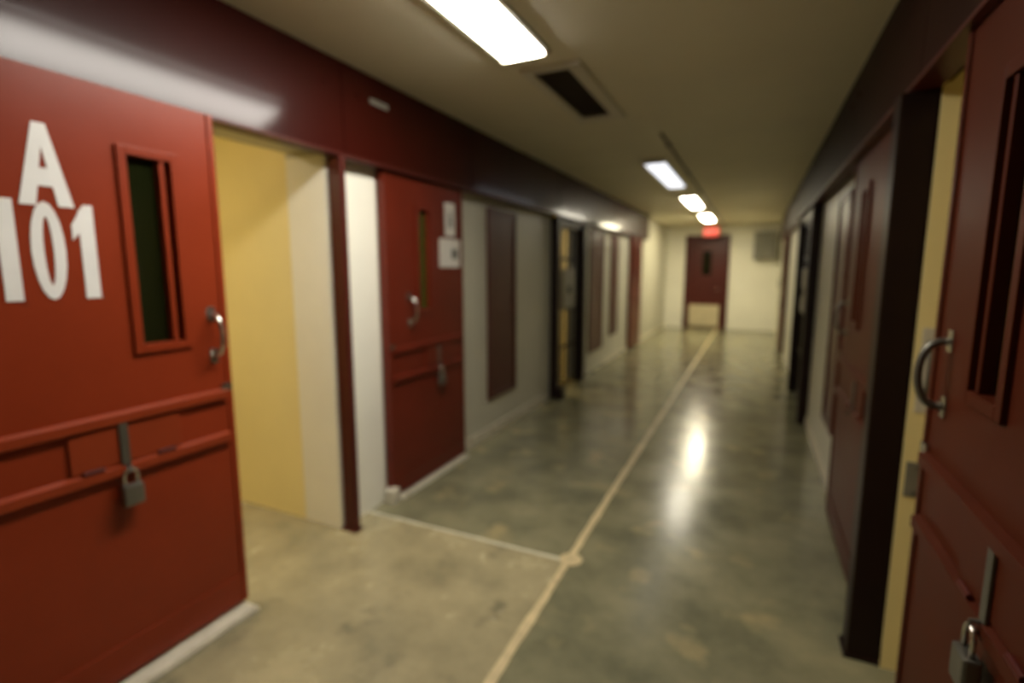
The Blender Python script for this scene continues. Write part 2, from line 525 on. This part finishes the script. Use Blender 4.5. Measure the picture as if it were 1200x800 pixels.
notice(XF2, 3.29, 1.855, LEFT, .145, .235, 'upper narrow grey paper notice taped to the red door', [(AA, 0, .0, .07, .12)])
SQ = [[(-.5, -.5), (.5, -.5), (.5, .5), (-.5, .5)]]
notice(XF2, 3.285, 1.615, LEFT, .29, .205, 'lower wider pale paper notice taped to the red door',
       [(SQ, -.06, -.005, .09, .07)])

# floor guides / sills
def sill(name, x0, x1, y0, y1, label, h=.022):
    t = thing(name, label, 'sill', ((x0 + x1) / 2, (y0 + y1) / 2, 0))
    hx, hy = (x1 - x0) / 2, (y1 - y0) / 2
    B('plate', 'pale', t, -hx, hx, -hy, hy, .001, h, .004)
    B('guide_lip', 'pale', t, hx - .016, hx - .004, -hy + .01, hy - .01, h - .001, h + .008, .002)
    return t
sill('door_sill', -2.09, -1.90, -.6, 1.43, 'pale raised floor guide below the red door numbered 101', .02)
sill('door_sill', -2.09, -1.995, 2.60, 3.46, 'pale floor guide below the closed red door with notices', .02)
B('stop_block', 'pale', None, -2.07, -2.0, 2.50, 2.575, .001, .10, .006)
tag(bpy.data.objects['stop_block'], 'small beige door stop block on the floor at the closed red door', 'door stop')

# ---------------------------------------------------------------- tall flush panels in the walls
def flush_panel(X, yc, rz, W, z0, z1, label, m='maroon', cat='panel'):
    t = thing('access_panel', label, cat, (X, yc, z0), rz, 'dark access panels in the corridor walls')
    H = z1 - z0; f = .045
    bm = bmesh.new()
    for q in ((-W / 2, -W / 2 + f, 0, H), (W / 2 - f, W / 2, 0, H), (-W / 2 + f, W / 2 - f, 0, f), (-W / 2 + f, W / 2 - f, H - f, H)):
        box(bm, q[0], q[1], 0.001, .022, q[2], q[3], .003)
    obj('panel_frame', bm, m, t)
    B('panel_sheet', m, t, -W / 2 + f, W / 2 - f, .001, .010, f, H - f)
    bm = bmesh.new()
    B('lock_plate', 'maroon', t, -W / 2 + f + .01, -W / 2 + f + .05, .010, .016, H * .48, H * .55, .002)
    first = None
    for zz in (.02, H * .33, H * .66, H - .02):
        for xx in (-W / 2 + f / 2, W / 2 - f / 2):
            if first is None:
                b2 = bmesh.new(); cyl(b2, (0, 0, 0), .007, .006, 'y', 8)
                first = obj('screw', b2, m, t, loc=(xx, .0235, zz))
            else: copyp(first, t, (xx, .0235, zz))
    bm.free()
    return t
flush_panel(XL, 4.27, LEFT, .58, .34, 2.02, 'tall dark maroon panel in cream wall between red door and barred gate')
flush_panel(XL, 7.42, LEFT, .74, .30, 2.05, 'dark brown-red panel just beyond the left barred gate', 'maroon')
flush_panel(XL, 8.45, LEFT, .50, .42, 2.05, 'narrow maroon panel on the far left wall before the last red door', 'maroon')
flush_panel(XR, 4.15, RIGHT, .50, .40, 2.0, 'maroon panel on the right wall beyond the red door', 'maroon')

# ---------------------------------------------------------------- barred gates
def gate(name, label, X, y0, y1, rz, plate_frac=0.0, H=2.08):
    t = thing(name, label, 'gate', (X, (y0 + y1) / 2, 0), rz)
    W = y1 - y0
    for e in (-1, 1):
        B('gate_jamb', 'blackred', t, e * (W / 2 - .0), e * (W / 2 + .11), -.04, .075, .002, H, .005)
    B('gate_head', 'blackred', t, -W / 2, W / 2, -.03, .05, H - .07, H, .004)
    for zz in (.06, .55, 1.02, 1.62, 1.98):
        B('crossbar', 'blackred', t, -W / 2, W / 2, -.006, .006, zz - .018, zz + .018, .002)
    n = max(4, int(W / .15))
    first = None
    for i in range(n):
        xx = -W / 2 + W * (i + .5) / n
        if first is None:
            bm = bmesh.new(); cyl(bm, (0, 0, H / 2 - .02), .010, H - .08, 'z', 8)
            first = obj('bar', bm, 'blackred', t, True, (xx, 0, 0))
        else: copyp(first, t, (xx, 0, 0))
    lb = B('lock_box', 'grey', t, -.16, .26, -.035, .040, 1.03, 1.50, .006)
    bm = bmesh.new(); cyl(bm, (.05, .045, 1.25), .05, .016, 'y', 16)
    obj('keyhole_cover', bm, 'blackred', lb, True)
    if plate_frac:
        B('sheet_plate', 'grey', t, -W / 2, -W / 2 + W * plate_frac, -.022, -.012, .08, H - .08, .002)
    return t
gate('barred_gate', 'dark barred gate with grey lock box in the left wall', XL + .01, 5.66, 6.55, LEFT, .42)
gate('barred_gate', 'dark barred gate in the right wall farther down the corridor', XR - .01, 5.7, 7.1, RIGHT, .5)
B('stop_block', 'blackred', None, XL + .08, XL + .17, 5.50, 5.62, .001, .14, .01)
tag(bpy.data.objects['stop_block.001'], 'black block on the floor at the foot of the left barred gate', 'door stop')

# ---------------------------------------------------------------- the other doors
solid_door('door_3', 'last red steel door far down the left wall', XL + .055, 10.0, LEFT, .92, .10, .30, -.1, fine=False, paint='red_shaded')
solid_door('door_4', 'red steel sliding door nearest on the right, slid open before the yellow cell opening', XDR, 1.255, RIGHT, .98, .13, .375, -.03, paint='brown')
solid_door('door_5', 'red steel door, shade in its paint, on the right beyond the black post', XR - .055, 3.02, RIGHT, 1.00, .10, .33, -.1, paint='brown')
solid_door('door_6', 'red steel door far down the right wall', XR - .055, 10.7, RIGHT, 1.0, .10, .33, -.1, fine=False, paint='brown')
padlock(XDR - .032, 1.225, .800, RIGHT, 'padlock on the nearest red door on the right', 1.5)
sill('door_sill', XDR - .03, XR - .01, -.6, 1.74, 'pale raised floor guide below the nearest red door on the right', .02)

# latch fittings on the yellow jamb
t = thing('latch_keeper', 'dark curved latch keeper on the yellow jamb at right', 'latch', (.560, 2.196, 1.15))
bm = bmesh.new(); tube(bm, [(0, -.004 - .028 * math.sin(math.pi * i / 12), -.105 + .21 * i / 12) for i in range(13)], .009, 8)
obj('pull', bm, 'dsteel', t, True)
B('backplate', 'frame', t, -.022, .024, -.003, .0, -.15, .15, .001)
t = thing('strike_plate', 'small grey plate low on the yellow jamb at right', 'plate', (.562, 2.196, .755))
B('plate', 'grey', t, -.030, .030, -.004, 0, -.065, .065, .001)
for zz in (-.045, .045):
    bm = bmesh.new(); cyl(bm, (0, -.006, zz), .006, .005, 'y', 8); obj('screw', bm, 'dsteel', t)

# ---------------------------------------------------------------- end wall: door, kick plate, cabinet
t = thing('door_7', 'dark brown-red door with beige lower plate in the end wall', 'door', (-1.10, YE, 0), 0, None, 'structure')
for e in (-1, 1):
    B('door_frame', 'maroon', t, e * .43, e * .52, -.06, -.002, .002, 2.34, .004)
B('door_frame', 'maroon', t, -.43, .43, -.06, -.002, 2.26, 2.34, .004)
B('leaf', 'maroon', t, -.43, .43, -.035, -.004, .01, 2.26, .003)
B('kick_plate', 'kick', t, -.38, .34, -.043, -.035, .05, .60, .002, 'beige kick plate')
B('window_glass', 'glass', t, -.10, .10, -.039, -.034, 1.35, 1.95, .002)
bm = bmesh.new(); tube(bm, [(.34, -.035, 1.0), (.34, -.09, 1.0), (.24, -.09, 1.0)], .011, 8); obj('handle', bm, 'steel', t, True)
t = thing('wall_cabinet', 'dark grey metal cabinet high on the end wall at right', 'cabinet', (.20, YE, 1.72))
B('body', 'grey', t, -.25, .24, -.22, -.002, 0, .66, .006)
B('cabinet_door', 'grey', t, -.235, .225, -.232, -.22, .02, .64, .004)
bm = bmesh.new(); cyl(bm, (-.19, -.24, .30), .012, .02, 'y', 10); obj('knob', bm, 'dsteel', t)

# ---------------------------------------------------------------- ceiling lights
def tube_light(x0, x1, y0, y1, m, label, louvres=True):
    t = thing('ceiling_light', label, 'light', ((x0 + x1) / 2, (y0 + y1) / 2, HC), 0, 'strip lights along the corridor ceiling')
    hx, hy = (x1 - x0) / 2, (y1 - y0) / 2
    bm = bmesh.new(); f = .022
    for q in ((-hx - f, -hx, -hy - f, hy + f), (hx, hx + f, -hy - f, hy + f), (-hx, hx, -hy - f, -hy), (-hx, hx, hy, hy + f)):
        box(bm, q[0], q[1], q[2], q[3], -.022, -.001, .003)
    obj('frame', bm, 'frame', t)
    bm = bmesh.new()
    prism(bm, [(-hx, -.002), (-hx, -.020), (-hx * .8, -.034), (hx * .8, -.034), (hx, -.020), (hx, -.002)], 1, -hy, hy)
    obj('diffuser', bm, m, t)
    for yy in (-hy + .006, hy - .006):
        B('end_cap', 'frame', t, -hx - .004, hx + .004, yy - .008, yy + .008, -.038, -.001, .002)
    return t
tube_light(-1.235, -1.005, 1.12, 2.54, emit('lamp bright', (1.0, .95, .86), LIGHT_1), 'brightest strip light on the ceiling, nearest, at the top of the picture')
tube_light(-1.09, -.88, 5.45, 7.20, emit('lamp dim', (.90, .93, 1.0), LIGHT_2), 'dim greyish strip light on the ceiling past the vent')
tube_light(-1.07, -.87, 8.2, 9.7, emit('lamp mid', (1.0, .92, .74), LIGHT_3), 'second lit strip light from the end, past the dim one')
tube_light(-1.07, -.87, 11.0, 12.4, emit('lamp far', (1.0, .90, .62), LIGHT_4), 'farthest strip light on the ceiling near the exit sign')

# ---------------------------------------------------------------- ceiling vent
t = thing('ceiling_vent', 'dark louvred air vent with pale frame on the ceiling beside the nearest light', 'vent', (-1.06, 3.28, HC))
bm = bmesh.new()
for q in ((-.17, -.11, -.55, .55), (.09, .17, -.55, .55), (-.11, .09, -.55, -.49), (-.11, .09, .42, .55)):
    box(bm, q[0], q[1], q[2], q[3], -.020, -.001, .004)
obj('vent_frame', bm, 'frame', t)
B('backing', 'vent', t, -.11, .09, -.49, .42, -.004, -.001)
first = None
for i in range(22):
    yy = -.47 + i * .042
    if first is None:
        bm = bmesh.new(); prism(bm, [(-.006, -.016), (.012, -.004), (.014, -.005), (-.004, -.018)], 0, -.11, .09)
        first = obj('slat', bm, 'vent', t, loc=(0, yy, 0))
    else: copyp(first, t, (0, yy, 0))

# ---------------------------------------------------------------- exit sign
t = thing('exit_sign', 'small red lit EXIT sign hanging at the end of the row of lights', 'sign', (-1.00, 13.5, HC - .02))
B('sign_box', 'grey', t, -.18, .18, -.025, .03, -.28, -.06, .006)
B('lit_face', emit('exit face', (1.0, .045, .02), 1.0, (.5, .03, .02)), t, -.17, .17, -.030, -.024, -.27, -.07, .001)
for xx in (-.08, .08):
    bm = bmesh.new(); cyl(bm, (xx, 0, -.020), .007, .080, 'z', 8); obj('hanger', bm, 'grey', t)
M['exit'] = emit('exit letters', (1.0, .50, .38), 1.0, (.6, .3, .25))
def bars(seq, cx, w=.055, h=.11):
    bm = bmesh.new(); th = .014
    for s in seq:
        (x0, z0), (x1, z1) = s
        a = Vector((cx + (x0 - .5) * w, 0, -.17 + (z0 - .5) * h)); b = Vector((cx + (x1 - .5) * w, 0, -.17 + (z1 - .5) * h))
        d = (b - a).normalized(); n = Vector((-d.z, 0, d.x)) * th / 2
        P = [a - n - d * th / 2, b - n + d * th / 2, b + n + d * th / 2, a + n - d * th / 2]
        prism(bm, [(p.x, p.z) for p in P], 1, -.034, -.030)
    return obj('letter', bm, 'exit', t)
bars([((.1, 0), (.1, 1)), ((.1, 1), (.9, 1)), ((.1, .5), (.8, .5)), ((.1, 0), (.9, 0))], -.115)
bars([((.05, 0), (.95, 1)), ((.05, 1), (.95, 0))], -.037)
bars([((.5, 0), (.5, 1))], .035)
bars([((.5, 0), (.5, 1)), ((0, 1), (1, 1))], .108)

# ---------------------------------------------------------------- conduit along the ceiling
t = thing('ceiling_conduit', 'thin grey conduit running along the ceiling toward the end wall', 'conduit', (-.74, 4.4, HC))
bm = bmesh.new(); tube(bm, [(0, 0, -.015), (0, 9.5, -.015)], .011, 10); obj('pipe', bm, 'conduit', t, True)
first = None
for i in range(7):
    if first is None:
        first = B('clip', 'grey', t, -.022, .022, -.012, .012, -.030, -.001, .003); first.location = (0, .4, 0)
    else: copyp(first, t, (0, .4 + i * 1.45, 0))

--

■ **GIVEN REQUEST**: Exactly reproduce the run of lines from the start of the listing through the line with "[(SQ, -.06, -.005, .09, .07)])", inclusive; pictures are not copied.

■ **RESPONSE BELOW**:
The Blender Python script for this scene continues. Write part 2, from line 525 on. This part finishes the script. Use Blender 4.5. Measure the picture as if it were 1200x800 pixels.
notice(XF2, 3.29, 1.855, LEFT, .145, .235, 'upper narrow grey paper notice taped to the red door', [(AA, 0, .0, .07, .12)])
SQ = [[(-.5, -.5), (.5, -.5), (.5, .5), (-.5, .5)]]
notice(XF2, 3.285, 1.615, LEFT, .29, .205, 'lower wider pale paper notice taped to the red door',
       [(SQ, -.06, -.005, .09, .07)])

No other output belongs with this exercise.